Owada similarly used her academic interests in economics and politics to bring together her two cultures, including working as a research assistant translating  Japanese documents for History Professor Andrew D. Gordon ’74 during the spring of her junior year. Gordon also served on the committee for Owada’s initial proposal for her economics senior thesis on Japanese-American trade relations in the 1980s, for which economist Jeffrey D. Sachs ’76 served as her advisor.

“She was a really serious and talented student who was a little bit on the shy side,” Gordon said. “She was working at a very high level.”

TWO KINDS OF DIPLOMACY

After leaving Harvard, Owada knew she wanted to continue in her father’s footsteps and join the Foreign Ministry. In 1986, she enrolled in the law department at Tokyo University to study for the Ministry’s entrance exam. She entered the Ministry only a year later—after passing an exam that less than six percent passed that year.
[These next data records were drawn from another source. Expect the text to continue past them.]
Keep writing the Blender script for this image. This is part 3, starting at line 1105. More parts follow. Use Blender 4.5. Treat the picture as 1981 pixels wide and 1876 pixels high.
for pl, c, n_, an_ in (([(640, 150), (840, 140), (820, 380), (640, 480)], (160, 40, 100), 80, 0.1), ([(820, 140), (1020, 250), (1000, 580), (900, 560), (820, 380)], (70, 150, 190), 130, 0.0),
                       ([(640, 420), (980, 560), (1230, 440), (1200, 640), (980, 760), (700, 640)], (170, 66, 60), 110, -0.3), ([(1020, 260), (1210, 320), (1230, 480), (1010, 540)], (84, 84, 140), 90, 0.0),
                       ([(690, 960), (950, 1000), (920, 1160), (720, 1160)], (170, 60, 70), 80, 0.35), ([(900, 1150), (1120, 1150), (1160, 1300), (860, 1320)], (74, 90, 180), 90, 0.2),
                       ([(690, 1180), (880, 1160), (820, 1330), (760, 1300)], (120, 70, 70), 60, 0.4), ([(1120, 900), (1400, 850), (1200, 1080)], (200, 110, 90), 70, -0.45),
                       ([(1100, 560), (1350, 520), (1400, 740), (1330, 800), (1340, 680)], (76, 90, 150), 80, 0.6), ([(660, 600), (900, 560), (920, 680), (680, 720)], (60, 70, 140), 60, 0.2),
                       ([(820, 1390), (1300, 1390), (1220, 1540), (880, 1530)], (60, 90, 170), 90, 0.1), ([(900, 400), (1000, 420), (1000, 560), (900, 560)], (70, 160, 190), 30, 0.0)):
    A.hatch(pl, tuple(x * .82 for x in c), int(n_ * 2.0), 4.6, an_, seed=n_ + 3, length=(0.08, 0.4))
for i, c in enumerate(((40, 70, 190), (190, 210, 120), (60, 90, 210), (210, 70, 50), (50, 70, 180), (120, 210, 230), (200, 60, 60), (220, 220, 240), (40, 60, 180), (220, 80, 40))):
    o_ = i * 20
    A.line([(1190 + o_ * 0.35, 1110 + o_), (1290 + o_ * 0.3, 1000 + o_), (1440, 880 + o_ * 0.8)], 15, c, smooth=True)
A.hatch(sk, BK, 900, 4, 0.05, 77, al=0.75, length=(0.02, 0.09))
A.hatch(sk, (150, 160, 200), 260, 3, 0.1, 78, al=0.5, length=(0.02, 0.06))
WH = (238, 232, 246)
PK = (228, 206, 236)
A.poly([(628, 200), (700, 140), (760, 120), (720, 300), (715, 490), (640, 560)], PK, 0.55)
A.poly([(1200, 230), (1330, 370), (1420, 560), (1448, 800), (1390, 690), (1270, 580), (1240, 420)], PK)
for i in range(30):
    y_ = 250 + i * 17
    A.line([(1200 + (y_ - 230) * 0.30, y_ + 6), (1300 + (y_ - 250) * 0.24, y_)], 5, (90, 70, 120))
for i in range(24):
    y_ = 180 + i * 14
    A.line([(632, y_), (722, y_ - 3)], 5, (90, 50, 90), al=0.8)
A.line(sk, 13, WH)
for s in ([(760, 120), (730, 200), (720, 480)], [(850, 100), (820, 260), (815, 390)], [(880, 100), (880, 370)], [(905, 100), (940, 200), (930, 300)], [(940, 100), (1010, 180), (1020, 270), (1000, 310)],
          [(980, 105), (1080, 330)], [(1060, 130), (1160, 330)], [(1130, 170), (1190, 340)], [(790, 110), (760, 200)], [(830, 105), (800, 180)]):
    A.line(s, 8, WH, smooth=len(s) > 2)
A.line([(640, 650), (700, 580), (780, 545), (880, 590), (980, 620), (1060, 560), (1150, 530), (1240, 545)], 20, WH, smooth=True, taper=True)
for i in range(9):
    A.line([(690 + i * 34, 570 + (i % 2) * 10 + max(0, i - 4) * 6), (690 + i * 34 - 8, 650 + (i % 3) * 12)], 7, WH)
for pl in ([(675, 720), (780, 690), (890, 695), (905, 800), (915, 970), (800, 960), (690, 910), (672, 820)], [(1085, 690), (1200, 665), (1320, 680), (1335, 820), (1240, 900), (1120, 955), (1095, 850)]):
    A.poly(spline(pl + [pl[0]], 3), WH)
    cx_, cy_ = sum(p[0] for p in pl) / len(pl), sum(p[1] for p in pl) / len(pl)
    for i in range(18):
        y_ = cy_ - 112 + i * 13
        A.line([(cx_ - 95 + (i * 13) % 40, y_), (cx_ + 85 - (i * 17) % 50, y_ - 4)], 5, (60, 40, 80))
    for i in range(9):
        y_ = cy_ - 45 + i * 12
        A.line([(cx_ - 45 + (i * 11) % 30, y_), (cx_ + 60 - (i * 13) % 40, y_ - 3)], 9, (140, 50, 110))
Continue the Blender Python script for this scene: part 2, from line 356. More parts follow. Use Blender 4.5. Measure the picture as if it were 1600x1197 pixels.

But only months after starting at the Foreign Ministry, Owada’s life took another turn. At a banquet in Tokyo, Owada met Crown Prince Naruhito, the bachelor prince. While the prince immediately took to Owada, there were obstacles to marriage. A Crown Princess, by Japanese tradition, must come from an aristocratic family, be under 25, and have never had a previous romantic relationship.

The 32-year-old daughter of a diplomat did not fit these first two requirements, and the Japanese press roared with speculations on the third. Owada’s Belmont and Harvard experiences also came under attack.

“There was a lot of criticism in the Japanese press that she was too American,” said Nadine H. Jacobson ’85, Owada’s Thayer floormate. “I remember thinking, as I knew Masako she was the quintessential Japanese. She was smart and respectful and reserved.”

And if she married the prince, Owada would have to give up her position as an economic specialist in the Foreign Ministry’s North America Division.

“In some ways I was a little surprised because she had such a potential for a brilliant career of her own right,” Juhon said.

Amid rumors and pressure from the Japanese media, Owada left Japan in 1988 for a two-year, Foreign Minsitry-sponsored study at Oxford. But in 1993, the Imperial Household announced the engagement, and that June Owada became Crown Princess of Japan, only the second commoner to ever marry into the royal family.

“It was a little bit of a surprise that she would want to choose that life,” Donnelly said. “But she had a strong background and a strong sense of herself. She was somebody who made up her mind, and she made up her mind about her marriage.”

Owada’s marriage was seen by many as a hope for a new step forward for women in Japanese society.

“We thought that she was going to be a more intellectual version of Princess Diana,” Donnelly said.

But the pressures of royal life were more than Owada had anticipated, and she has had difficulty dealing with the pressures of the Japanese Press and royal obligations.

The pressure to produce a male heir in the years before and after the birth of her daughter Princess Aiko in 2002 is seen by many as the Crown Princess’s breaking point. While the succession crisis ended with the birth of her nephew Prince Akishino in 2006, Owada has been suffering from an adjustment order and still remains out of the public eye.

“She is somebody who put her family and her country first,” Juhon said. “You knew that she was really studying and destined for great things, you just didn’t really anticipate it being this route.”